A project log for PEAC Pisano with End-Around Carry algorithm

Add X to Y and Y to X, says the song. And carry on.

yann-guidon-ygdesYann Guidon / YGDES 04/13/2021 at 00:240 Comments

I just discovered that Alder32 has a weakness, which is nicely covered by RFC3309.

From the RFC:

From an email from Jonathan Stone, who analyzed the Adler-32 as part of his doctoral thesis:

"Briefly, the problem is that, for very short packets, Adler32 is guaranteed to give poor coverage of the available bits. Don't take my word for it, ask Mark Adler. :-)

Adler-32 uses two 16-bit counters, s1 and s2. s1 is the sum of the input, taken as 8-bit bytes. s2 is a running sum of each value of s1. Both s1 and s2 are computed mod-65521 (the largest prime less than 2^16). Consider a packet of 128 bytes. The *most* that each byte can be is 255. There are only 128 bytes of input, so the greatest value which the s1 accumulator can have is 255 * 128 = 32640. So, for 128-byte packets, s1 never wraps. That is critical. Why?

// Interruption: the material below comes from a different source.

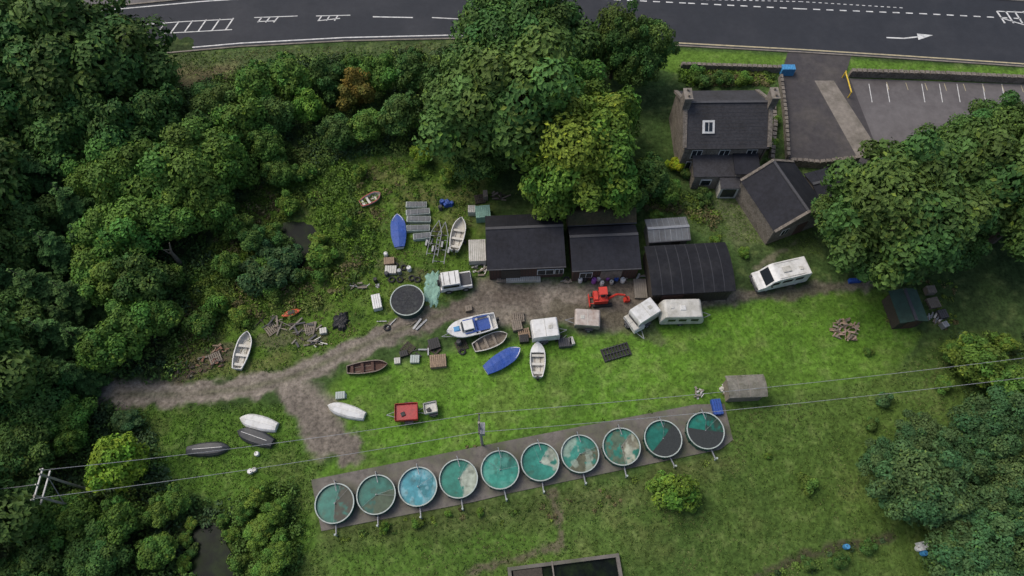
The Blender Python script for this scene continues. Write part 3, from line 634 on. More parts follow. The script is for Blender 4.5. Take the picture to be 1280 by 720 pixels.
# ------------------------------------------------------------------ fish tanks
pad=sheet('concrete_pad',GP([(389,600),(640,550),(868,506),(905,505),(916,550),(900,562),(640,616),(590,628),(402,664)]),.09,M_pad,thick=True)
TZ=.95
def tank(cx,cy,main,patch,s0,s1,net=None,rim=M_rim,light=None):
    p=G(cx,cy,TZ); R=1.72; b=B('fish_tank'); n=48
    ring=lambda r,z:[(r*math.cos(2*math.pi*i/n),r*math.sin(2*math.pi*i/n),z) for i in range(n)]
    b.part('shell'); b.strip([ring(R,.09),ring(R,TZ-.06)],M_green,True); b.strip([ring(R,TZ-.06),ring(R+.05,TZ-.05),ring(R+.05,TZ+.02),ring(R-.05,TZ+.02),ring(R-.05,TZ-.05)],rim,True)
    b.strip([ring(R-.05,TZ-.05),ring(R-.06,.1)],M_green,True)
    for i in range(12):
        a=i*math.pi/6; b.box(((R+.04)*math.cos(a),(R+.04)*math.sin(a),.48),(.07,.09,.76),M_green,rz=a)
    b.part('outflow'); a=-1.35+random.uniform(-.15,.15); 
    b.cyl((R*math.cos(a),R*math.sin(a),.35),((R+1.0)*math.cos(a),(R+1.0)*math.sin(a),.35),.07,M_grey); b.cyl(((R+.95)*math.cos(a),(R+.95)*math.sin(a),.1),((R+.95)*math.cos(a),(R+.95)*math.sin(a),.9),.09,M_rim)
    b.part('inlet'); b.cyl((-.2,R+.25,1.15),(.1,R-.7,1.1),.04,M_grey); b.cyl((-.2,R+.25,.1),(-.2,R+.25,1.15),.04,M_grey)
    b.part('cross_wires')
    for a in (s0,s1,s0+math.pi*.75): b.cyl((0,0,TZ-.1),((R-.04)*math.cos(a),(R-.04)*math.sin(a),TZ+.0),.009,M_grey,n=5)
    b.cyl((0,0,.3),(0,0,TZ+.05),.05,M_grey)
    if net:
        b.part('net_cover'); k=[(0,0,TZ+.015)]+[((R-.03)*math.cos(net[0]+(net[1]-net[0])*i/16),(R-.03)*math.sin(net[0]+(net[1]-net[0])*i/16),TZ+.012) for i in range(17)]
        b.add(k,[(0,i,i+1) for i in range(1,17)],mat('dark_net',(.03,.035,.035),.9,var=.35,scale=12))
    root=b.done(p,0)
    nr=26; m=96; V_=[]
    rs=np.linspace(.001,R-.055,nr+1)
    for r in rs:
        for i in range(m):
            a=2*math.pi*i/m; V_.append((r*math.cos(a),r*math.sin(a),TZ-.22))
    V_=np.array(V_); q=[(k*m+i,k*m+(i+1)%m,(k+1)*m+(i+1)%m,(k+1)*m+i) for k in range(nr) for i in range(m)]
    wx,wy=V_[:,0]+p[0],V_[:,1]+p[1]
    nz=fbm(wx,wy,.9,40); nf=fbm(wx,wy,.45,44); rr_=np.hypot(V_[:,0],V_[:,1])/R
    ang=np.arctan2(V_[:,1]+.2*(nf-.5),V_[:,0]+.2*(nz-.5))+(nf-.5)*.3
    hw=((s1-s0)%(2*math.pi))/2; da=np.abs((ang-(s0+hw)+math.pi)%(2*math.pi)-math.pi); ins=ss(hw-da,-.08,.08)
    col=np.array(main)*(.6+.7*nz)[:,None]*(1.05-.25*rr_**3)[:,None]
    m_=(ins*ss(nz+.35*(nf-.5),.3,.46)*.92)[:,None]; col=col*(1-m_)+np.array(patch)*m_*(.6+.8*nf)[:,None]
    if light:
        m_=(ss(fbm(wx*1.4,wy,.9,50),.52,.62))[:,None]*.65; col=col*(1-m_)+np.array(light)*m_
    m_=(ss(fbm(wx,wy,.6,70),.6,.72)*.35)[:,None]; col=col*(1-m_)+np.array((.05,.06,.035))*m_
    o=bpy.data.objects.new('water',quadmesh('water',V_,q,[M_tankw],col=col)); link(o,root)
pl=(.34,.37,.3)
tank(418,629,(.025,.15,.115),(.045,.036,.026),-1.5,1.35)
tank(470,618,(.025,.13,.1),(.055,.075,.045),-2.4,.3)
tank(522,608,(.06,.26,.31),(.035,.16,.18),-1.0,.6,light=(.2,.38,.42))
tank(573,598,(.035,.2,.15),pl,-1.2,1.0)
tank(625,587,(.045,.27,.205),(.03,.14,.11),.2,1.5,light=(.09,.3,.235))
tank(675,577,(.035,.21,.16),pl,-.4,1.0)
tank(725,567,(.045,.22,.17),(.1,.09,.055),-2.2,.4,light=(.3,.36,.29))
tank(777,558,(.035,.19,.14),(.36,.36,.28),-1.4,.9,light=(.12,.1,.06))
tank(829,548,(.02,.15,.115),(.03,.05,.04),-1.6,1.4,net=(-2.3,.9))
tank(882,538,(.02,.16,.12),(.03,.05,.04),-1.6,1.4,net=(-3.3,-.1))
# ------------------------------------------------------------------ concrete sump at bottom
c,yw,L_=at((645,714),(770,698)); 
b=B('concrete_sump'); 
for s in (-1,1): b.box((0,s*2.2,.25),(9.2,.3,.5),M_pad); b.box((s*4.75,0,.252),(.3,4.7,.5),M_pad)
b.box((0,0,.15),(9.2,4.1,.06),M_pond); b.box((-1.0,0,.5),(.12,4.8,.1),M_conc); b.box((-3.2,0,.42),(2.5,4.0,.08),M_timber)
b.done((c[0],c[1]-2.0),yw)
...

The key is to consider the distribution of the s1 values, over some distribution of the values of the individual input bytes in each packet. Because s1 never wraps, s1 is simply the sum of the individual input bytes. (Even Doug's trick of adding 0x5555 doesn't help here, and an even larger value doesn't really help: we can get at most one mod-65521 reduction.)

Given the further assumption that the input bytes are drawn independently from some distribution (they probably aren't: for file system data, it's even worse than that!), the Central Limit Theorem tells us that that s1 will tend to have a normal distribution. That's bad: it tells us that the value of s1 will have hot-spots at around 128 times the mean of the input distribution: around 16k, assuming a uniform distribution. That's bad. We want the accumulator to wrap as many times as possible, so that the resulting sum has as close to a uniform distribution as possible. (I call this "fairness".)

Luckily, the Fibonacci Checksum covered here is not affected as much because

  1. The computations are over wider words, more data is likely to be spread over the registers
  2. Both halves of the registers are combined by XOR, without carry generation, to further "mix" the result and reduce the width from 64 to 32 bits (or 32 to 16 bits if you wish)
  3. If you have short packets, a shorter checksum is more appropriate.
  4. The Fibonacci growth of φ=1.6something makes this checksum a cousin of polynomial checksums, with a slow growth yet still faster than Adler32:
    1. 32-bits words are filled in about 45 cycles (if we suppose the first word = 0x00000001 and the rest cleared)
    2. 16-bits words are filled in 24 cycles (idem, starting from 1 followed by 0s)

However : be cautious with payloads that are short and/or contain very similar or consecutive values, such as protocol headers (such as with TCP). A mitigation would place the most variable data (such as "sequence number") at the very beginning to provide as much avalanche and wraparound as possible).